There was no rah rah or jumping up and down. It was just business to be done. It was real calm. Chuck (Noll) didn’t want us to get those emotional highs because he didn’t want the downs that came with them. Not that it wasn’t intense, but we rarely jumped up and down to celebrate plays.
That’s just the way Chuck wanted it. His biggest thing he’d tell us before a game was “It’s fun day. Let’s go.” Real calm like that. No pregame speech. So most of my career it was that way for me. I was a laid-back player. I remember the one time, in my second season, I was in the tunnel in Miami ready to go out and play and I got this sudden surge of adrenaline. I didn’t like it. It took a while for it to go away, like caffeine. But once it goes away, you hit that low like caffeine too. You crash.
I used to accuse (Jack) Lambert of being responsible for all of the changes with players celebrating on the field. Stomping his feet, throwing his arms. He’d say “What? What?” and grumble at me. Fans love it though. I remember Glen Edwards, too. If the defensive line wasn’t doing it’s job, which was rare, he’d yell at them — pick the biggest guys to yell at. Me and Ham, we just would shake our heads. …
Another good story about Lambert. In the playoffs, we lost our running backs to injury in Baltimore in 1976. We were looking for the three-peat that season. Well, there were thirty seconds left versus Oakland and we had no chance to win and the defense was on the field. We’re in the huddle and the referee puts his head into the huddle and starts telling us how much he hated seeing us lose and how we were the greatest defense he saw. … Well Lambert just lashes into him: “Get the bleep out of here — we’re trying to win a game!”
The ref ran out of the huddle, he was so taken aback!
Any thoughts on the way the game is played today?
I don’t want to be critical, and certain things are ok to celebrate like a tremendous catch. … But when I see players celebrating for making a tackle they should make, I don’t know.

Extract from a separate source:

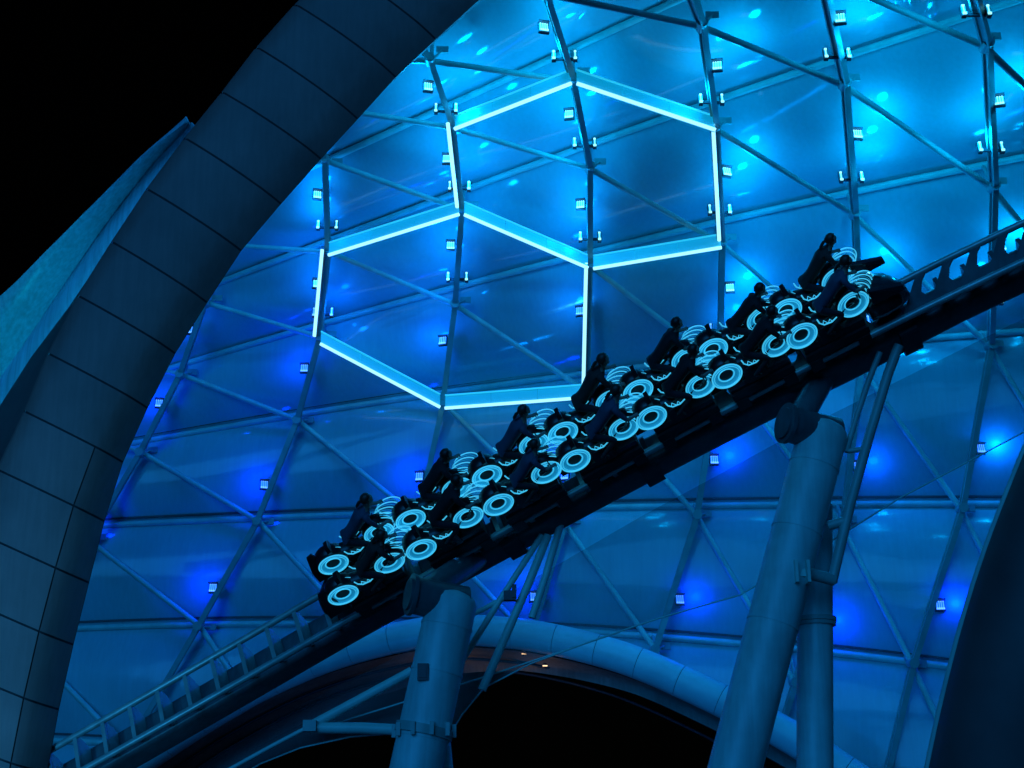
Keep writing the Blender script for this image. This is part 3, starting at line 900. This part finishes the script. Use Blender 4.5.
def cyc_copy(first=[None]):
    names = (('rw', 'rear_wheel'), ('fw', 'front_wheel'), ('rr', 'ring_light'), ('fr', 'ring_light'), ('fin', 'tail_light'), ('seat', 'saddle'), ('hb', 'handlebar'))
    b = bpy.data.objects.new('motorcycle_seat', ME['body']); COL.objects.link(b); b.parent = train
    for k, nm in names:
        o = bpy.data.objects.new(nm, ME[k]); COL.objects.link(o); o.parent = b
    return b

# riders -------------------------------------------------------------
M_skin = mat('skin', (0.38, 0.25, 0.19), rough=0.5)
M_hair = [mat('hair_dark', (0.015, 0.012, 0.010), rough=0.5), mat('hair_brown', (0.05, 0.03, 0.02), rough=0.5)]
M_shirt = [mat('shirt_black', (0.012, 0.012, 0.014), rough=0.8, var=0.3), mat('shirt_navy', (0.04, 0.08, 0.13), rough=0.8, var=0.3),
           mat('shirt_grey', (0.22, 0.24, 0.25), rough=0.8, var=0.3), mat('shirt_brown', (0.04, 0.03, 0.025), rough=0.8, var=0.3)]
M_trous = mat('trousers_dark', (0.014, 0.016, 0.022), rough=0.85, var=0.3)
def rider_mesh(variant):
    lean = (0, 0.05, -0.04, 0.08)[variant]; turn = (0, 0.05, -0.05, 0.0)[variant]
    V = []; E = []; Rr = []
    def vtx(p, r, par=None):
        V.append(Vector(p)); Rr.append(r)
        if par is not None: E.append((par, len(V) - 1))
        return len(V) - 1
    pel = vtx((-0.22, 0, 1.26), (0.155, 0.14))
    wai = vtx((0.02, 0, 1.43), (0.15, 0.13), pel)
    che = vtx((0.30, 0, 1.61 + lean), (0.185, 0.145), wai)
    up_ = vtx((0.46, 0, 1.70 + lean), (0.14, 0.11), che)
    nk = vtx((0.56, turn * 0.3, 1.77 + lean), (0.058, 0.058), up_)
    h0 = vtx((0.63, turn * 0.6, 1.85 + lean), (0.082, 0.085), nk)
    h1 = vtx((0.67, turn, 1.94 + lean), (0.098, 0.10), h0)
    h2 = vtx((0.675, turn, 2.01 + lean), (0.075, 0.08), h1)
    chin = vtx((0.73, turn, 1.855 + lean), (0.04, 0.045), h0)
    nose = vtx((0.775, turn, 1.925 + lean), (0.018, 0.022), h1)
    for sd_ in (-1, 1):
        vtx((0.665, turn + sd_ * 0.105, 1.93 + lean), (0.016, 0.03), h1)   # ears
        sh = vtx((0.43, sd_ * 0.20, 1.66 + lean), (0.072, 0.072), up_)
        el = vtx((0.54, sd_ * 0.31, 1.42 + lean * 0.5), (0.05, 0.05), sh)
        wr = vtx((0.67, sd_ * 0.27, 1.41), (0.034, 0.034), el)
        pa = vtx((0.735, sd_ * 0.265, 1.415), (0.040, 0.030), wr)
        for q in range(4):
            a1 = vtx((0.775, sd_ * (0.235 + q * 0.021), 1.412 - q * 0.002), (0.0105, 0.0105), pa)
            a2 = vtx((0.785, sd_ * (0.235 + q * 0.021), 1.378), (0.009, 0.009), a1)
            vtx((0.745, sd_ * (0.235 + q * 0.021), 1.370), (0.008, 0.008), a2)
        th1 = vtx((0.725, sd_ * 0.218, 1.395), (0.011, 0.011), pa)
        vtx((0.745, sd_ * 0.215, 1.368), (0.009, 0.009), th1)
        hp = vtx((-0.24, sd_ * 0.12, 1.26), (0.105, 0.10), pel)
        kn = vtx((0.14, sd_ * 0.25, 1.00), (0.065, 0.07), hp)
        an = vtx((-0.28, sd_ * 0.25, 0.74), (0.042, 0.042), kn)
        he = vtx((-0.34, sd_ * 0.25, 0.69), (0.045, 0.045), an)
        to = vtx((-0.16, sd_ * 0.26, 0.62), (0.040, 0.032), an)
    me = bpy.data.meshes.new('rider_cage'); me.from_pydata(V, E, [])
    ob = bpy.data.objects.new('rider_cage', me); COL.objects.link(ob)
    md = ob.modifiers.new('skin', 'SKIN'); md.use_smooth_shade = True
    sv = me.skin_vertices[0].data
    for k, r in enumerate(Rr): sv[k].radius = r
    sv[0].use_root = True
    s2 = ob.modifiers.new('sub', 'SUBSURF'); s2.levels = 1; s2.render_levels = 1
    dg = bpy.context.evaluated_depsgraph_get()
    out = bpy.data.meshes.new_from_object(ob.evaluated_get(dg))
    bpy.data.objects.remove(ob); bpy.data.meshes.remove(me)
    out.name = 'person'; out.materials.clear()
    for m_ in (M_skin, M_shirt[variant], M_trous, M_black): out.materials.append(m_)
    for p in out.polygons:
        c = p.center; p.use_smooth = True
        if c.z > 1.76 + lean and c.x > 0.53: i_ = 0
        elif c.x > 0.50 and abs(c.y) > 0.18 and c.z < 1.5: i_ = 0
        elif c.z < 0.77 and c.x < -0.05: i_ = 3
        elif c.z < 1.32 and abs(c.y) < 0.40 and c.x < 0.36: i_ = 2
        else: i_ = 1
        p.material_index = i_
    # hair cap
    h = MB(); k = 12; secs = []
    cx_, cz_ = 0.662, 1.955 + lean
    for a in range(7):
        th = a / 6 * PI * 0.60; rr = 0.122 * math.sin(th) + 0.002; zz = 0.122 * math.cos(th)
        ring = []
        for q in range(16):
            f_ = 2 * PI * q / 16
            x_ = rr * math.cos(f_); y_ = rr * math.sin(f_)
            if x_ > 0.04 and zz < 0.06: x_ = 0.04 + (x_ - 0.04) * 0.2
            jit = 1 + 0.05 * math.sin(q * 2.3 + a * 1.7 + variant)
            ring.append(Vector((cx_ + x_ * jit * 1.05 - 0.015 * a / 6, turn + y_ * jit * 0.93, cz_ + zz)))
        secs.append(ring)
    h.loft(secs)
    if variant in (1, 3):   # pony tail
        h.tube([(0.57, turn, 1.97 + lean), (0.48, turn, 1.95 + lean), (0.4, turn + 0.02, 1.86 + lean), (0.36, turn + 0.03, 1.80 + lean)], 0.035, seg=8, up=(0, 1, 0), scales=[0.7, 1, 0.9, 0.3])
    return out, h.mesh('hair', M_hair[variant % 2])
RM = [rider_mesh(v) for v in range(4)]
SHN = ('black', 'navy', 'grey', 'brown')
ROWN = ['the rearmost row at the lower left', 'the second row from the lower left', 'the third row from the lower left', 'the middle row of the train',
        'the third row from the front', 'the second row from the front', 'the front row at the upper right']
rr_ = random.Random(11)
for k, x in enumerate(ROWX):
    F = frame(x)
    for c, sdn in ((NC, 'near'), (FC, 'far')):
        b = cyc_copy(); b.matrix_basis = RTm @ F @ Matrix.Translation((0, c, 0))
        v = rr_.randrange(4)
        me, hr = RM[v]
        o = bpy.data.objects.new('person', me); COL.objects.link(o)
        o.matrix_basis = F @ Matrix.Translation((rr_.uniform(-0.03, 0.03), c, 0.0)) @ Matrix.Rotation(rr_.uniform(-0.06, 0.06), 4, 'X') @ Matrix.Rotation(rr_.uniform(-0.05, 0.05), 4, 'Y') @ Matrix.Translation((0.24, 0, 0.02)) @ Matrix.Scale(rr_.uniform(1.04, 1.18), 4)
        tag(o, 'rider crouched on the %s seat of %s' % (sdn, ROWN[k]), 'person', 'riders on the coaster train')
        h = bpy.data.objects.new('hair', hr); COL.objects.link(h); h.parent = o
    # car frame under the pair
    m = MB()
    m.box((0, 0.52, 0.30), (1.55, 1.25, 0.22)); m.box((0, 0.52, 0.56), (1.2, 0.50, 0.36)); m.box((-0.95, 0.52, 0.28), (0.5, 0.22, 0.16))
    for s_ in (-0.6, 0.6):
        for c in (0.0, GA):
            m.lathe(Matrix.Translation((s_, c, 0.19)), [(0, -0.07), (0.10, -0.07), (0.11, 0), (0.10, 0.07), (0, 0.07)], 16)
            m.box((s_, c, 0.02), (0.3, 0.26, 0.34))
    m.build('car_frame', M_black, train, RTm @ F)
# nose and tail fairings
F = frame(ROWX[6])
m = MB()
def ns(s_, w_, n0, n1, k=14): return [Vector((s_, 0.52 + w_ * math.cos(2 * PI * q / k), (n0 + n1) / 2 + (n1 - n0) / 2 * math.sin(2 * PI * q / k))) for q in range(k)]
m.loft([ns(0.95, 0.55, 0.12, 0.95), ns(1.25, 0.62, 0.1, 1.05), ns(1.65, 0.52, 0.1, 0.85), ns(1.95, 0.25, 0.12, 0.5)])
for c in (0.02, 1.02): m.loft([[Vector((1.05 + d * 0.75, c + e, 0.9 + f_ * (1 - d * 0.7))) for e, f_ in ((-0.09, 0), (0.09, 0), (0.06, 0.42), (-0.06, 0.42))] for d in (0, 1)], smooth=False)
m.build('nose_fairing', M_gloss, train, RTm @ F)
F = frame(ROWX[0])
m = MB()
m.loft([ns(-0.85, 0.55, 0.1, 0.8), ns(-1.2, 0.5, 0.12, 0.7), ns(-1.5, 0.3, 0.15, 0.5)])
for c in (-0.02, 1.06):
    m.loft([[Vector((-1.0 + a, c + e, n_)) for a, n_ in ((0.1, 0.5), (-0.35, 0.45), (-0.30, 0.9), (-0.10, 1.5), (0.06, 1.55), (0.12, 1.0))] for e in (-0.035, 0.035)], smooth=False)
m.build('tail_fairing', M_black, train, RTm @ F)

# ------------------------------------------------------------------ uplights out of view; canopy washes and roof floods are added fill
def uplight(loc_, aim, label, power, col, size, blend=0.8, soft=0.5):
    t = empty('unseen_flood', loc_, label, 'uplight', 'ground uplights')
    d = (Vector(aim) - Vector(loc_)).normalized()
    q = d.to_track_quat('-Z', 'Y')
    m = MB(); m.box((0, 0, -0.15), (0.5, 0.35, 0.04)); m.box((-0.24, 0, 0.0), (0.03, 0.12, 0.3)); m.box((0.24, 0, 0.0), (0.03, 0.12, 0.3)); m.build('bracket', M_dark, t)
    m = MB(); m.box((0, 0, 0.14), (0.42, 0.32, 0.18), q.to_matrix().to_4x4()); m.build('housing', M_dark, t)
    m = MB(); m.box((0, 0, 0.04), (0.38, 0.28, 0.01), q.to_matrix().to_4x4()); m.build('lens', M_face_b, t)
    L_ = bpy.data.lights.new('uplight_beam', 'SPOT'); L_.energy = power; L_.color = col; L_.spot_size = math.radians(size); L_.spot_blend = blend; L_.shadow_soft_size = soft
    o = bpy.data.objects.new('uplight_beam', L_); COL.objects.link(o); o.parent = t; o.rotation_euler = q.to_euler(); o.location = d * 0.1
uplight((-8, 39, 0.2), (-3, 50, 14), 'added unseen uplight left of the opening washing the canopy blue', 800, (0.0, 0.24, 1.0), 100)
uplight((9, 37, 0.2), (8, 50, 14), 'added unseen uplight right of the opening washing the canopy blue', 800, (0.0, 0.24, 1.0), 100)
uplight((-15.5, 23, 0.2), P(15, 640, 35), 'ground uplight shining on the lower part of the tiled arch', 3600, (0.03, 0.42, 1.0), 60, 1.0)
for (x, y), (x2, y2), col, lb in (((150, 300), (90, 240), (0.0, 0.45, 1.0), 'upper unseen fill light added behind the tiled arch for the outer roof'),
                                  ((90, 400), (30, 300), (0.0, 0.62, 0.95), 'middle unseen fill light added behind the tiled arch for the outer roof'),
                                  ((20, 520), (-30, 370), (0.0, 0.62, 0.95), 'lower unseen fill light added behind the tiled arch for the outer roof')):
    uplight(P(x, y, 42.5), P(x2, y2, 47), lb, (110 if y < 350 else 230), col, 110, 1.0, 0.2)  # added lights imitate the roof film glowing from inside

I don’t like it. But I will say once I was in the stands and turned around and looked at the fans instead of the player celebrating, They loved it. I saw that the fans really want to celebrate with the player, especially the young crowd. I get it now.
In reality, the NFL is like a circus. With players instead of animals. The fans are being entertained. Now, there’s a winner and loser so there’s more pride. But it’s just entertainment. That’s all it is.
I got a call this morning from a friend in the Midwest. He asked me what it was like to be an old Steeler. I told him fans treat us like treasures. Their eyes light up. I wasn’t one of the more famous guys. I don’t think its so much about me or the player. I think when they see us they remember the good times we had or so many years. It’s really great to watch their eyes light up like that.